Lawyers have argued (and won) District of Columbia v Heller, and McDonald v Chicago. Justice Scalia, for whom I have great respect, was a lawyer before his appointment as a Judge. So lawyers can be helpful or a complete road block.
The facts before the Georgia court were pretty simple - some of the plaintiffs submitted the COLB and agreed that 0bama was born in Hawaii. Once that is agreed, the judge is going to follow over 100 years of precedent, and rule him natural born. Anyone who thinks differently is allowing his wishes to corrupt his thinking process.
Rep. John Bingham, author of the 14th Amendment :
” ... I find no fault with the introductory clause [S 61 Bill], which is simply declaratory of what is written in the Constitution, that every human being born within the jurisdiction of the United States of parents not owing allegiance to any foreign sovereignty is, in the language of your Constitution itself, a natural born citizen...”
Keep your penumbras and emanations that also say the right to kill babies is also written there in the Constitution.
There in lies the problem.

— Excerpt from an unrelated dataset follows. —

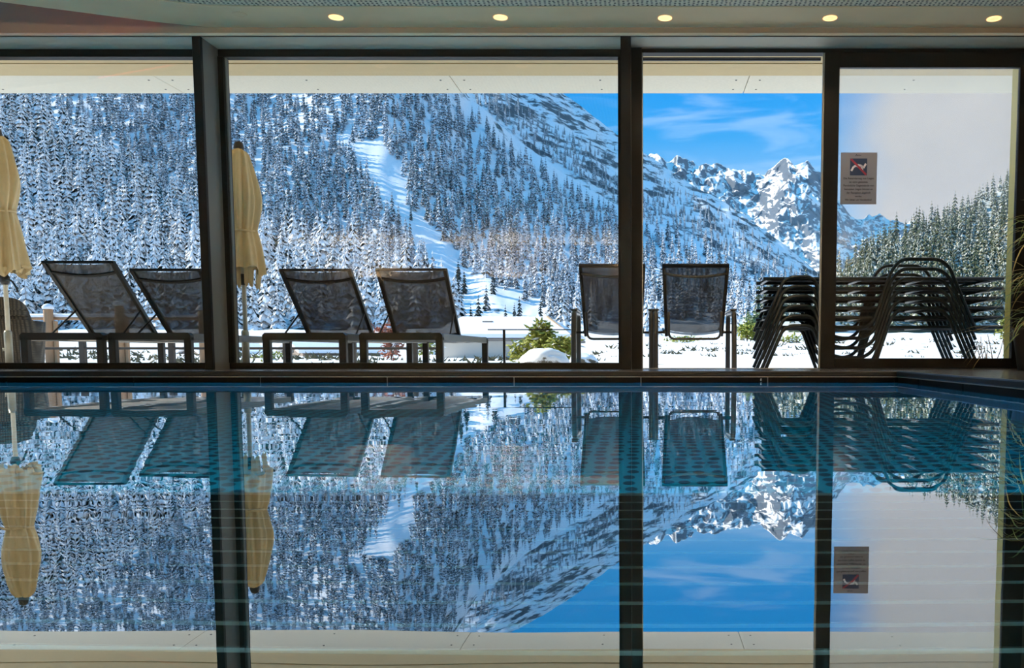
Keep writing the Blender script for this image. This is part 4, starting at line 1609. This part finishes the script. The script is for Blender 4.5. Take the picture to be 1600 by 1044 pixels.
# ------------------------------------------------------------------ high-back sling chairs seen from behind
def sling_chair(xc, D, rz, label):
    o = Vector((PX(xc, 500, D), D, GZ))
    t = empty('sling_armchair', o, label, 'armchair', 'high-backed sling armchairs')
    L = lambda a, b_, c: o + Vector((a, b_, c))
    zt = PZ(413.5, D) - GZ
    zs = 0.39
    hb = 0.252
    # back frame: two stiles, splayed out toward the top, joined over the head
    for sx in (-1, 1):
        MB().tube([L(sx * 0.225, 0.14, zs - 0.05), L(sx * 0.235, 0.07, zs + 0.15), L(sx * hb, -0.06, zt - 0.03)], 0.014, 8).build('back_stile', M_TUBE, t, True)
    b = MB().tube([L(-hb - 0.012, -0.062, zt - 0.015), L(hb + 0.012, -0.062, zt - 0.015)], 0.017, 8)
    b.build('head_rail', M_TUBE, t, True)
    MB().tube([L(u * (hb - 0.006), -0.045 - 0.012 * (1 - u * u), zt - 0.075 - 0.028 * (1 - u * u)) for u in np.linspace(-1, 1, 11)], 0.012, 6).build('crossbar', M_TUBE3, t, True)
    b = MB()
    vs_ = []
    for i in range(9):
        s = i / 8
        for k in range(7):
            u = k / 6 * 2 - 1
            w_ = 0.228 + (hb - 0.228) * s
            vs_.append(L(u * w_, 0.12 - 0.178 * s + 0.03 * (1 - u * u), zs + 0.0 + (zt - zs - 0.02) * s - 0.025 * (1 - u * u) * (1 - s)))
    b.add(vs_, [(i * 7 + k, i * 7 + k + 1, (i + 1) * 7 + k + 1, (i + 1) * 7 + k) for i in range(8) for k in range(6)])
    b.build('back_sling', M_SLING2, t, True)
    b = MB()
    vs_ = []
    for i in range(7):
        s = i / 6
        for k in range(7):
            u = k / 6 * 2 - 1
            vs_.append(L(u * 0.235, 0.13 + 0.44 * s, zs - 0.015 - 0.03 * (1 - u * u) + 0.03 * s))
    b.add(vs_, [(i * 7 + k, i * 7 + k + 1, (i + 1) * 7 + k + 1, (i + 1) * 7 + k) for i in range(6) for k in range(6)])
    b.build('seat_sling', M_SLING2, t, True)
    for sx in (-1, 1):
        MB().tube([L(sx * 0.24, 0.10, zs - 0.02), L(sx * 0.245, 0.60, zs + 0.02)], 0.013, 6).build('seat_rail', M_TUBE3, t, True)
    MB().tube(round_path([L(-0.212, 0.0, zs + 0.14), L(-0.206, 0.06, zs - 0.075), L(0.206, 0.06, zs - 0.075), L(0.212, 0.0, zs + 0.14)], 0.05), 0.010, 6).build('recline_loop', M_TUBE3, t, True)
    za = PZ(488, D) - GZ
    for sx in (-1, 1):
        xx = sx * 0.315
        MB().tube(round_path([L(xx, -0.02, 0), L(xx, 0.03, za), L(xx, 0.52, za + 0.01), L(xx + sx * 0.01, 0.62, 0)], 0.07), 0.021, 8).build('side_frame', M_TUBE3, t, True)
        MB().box(o.x + xx - 0.028, o.x + xx + 0.028, D + 0.07, D + 0.48, GZ + za + 0.015, GZ + za + 0.032, 0.006).build('arm_pad', M_TUBE3, t)
        MB().tube([L(sx * 0.24, 0.12, zs - 0.02), L(xx, 0.14, zs - 0.02)], 0.011, 6).build('bracket', M_TUBE, t)
    return t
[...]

The idiot that can look up another idiot's decision can use that to substitute for common sense and rule of law, not men, the very thing that the Founders feared. If the crook you hire is too dumb to look up a dumb precedent that is in your favor, well then you lose, that is Justice? Nope just the lawyers way.
And yet we are told the facts submitted in one case, do not bind a separate case, which Orly's was. Given that the authenticity of the image file downloaded from the Internet was disputed as proof in Orly's case, (the third of three) How can evidence submitted in the first two cases, affect the determination of fact in the third case?
Say what you will about how the law works, but you cannot dispute this inconsistency in the ruling. It isn't proof unless it is authenticated by the certifying Authority. An Image file is proof of nothing. Since a certified copy of the original didn't show up, the judge should not have claimed a fact not in evidence.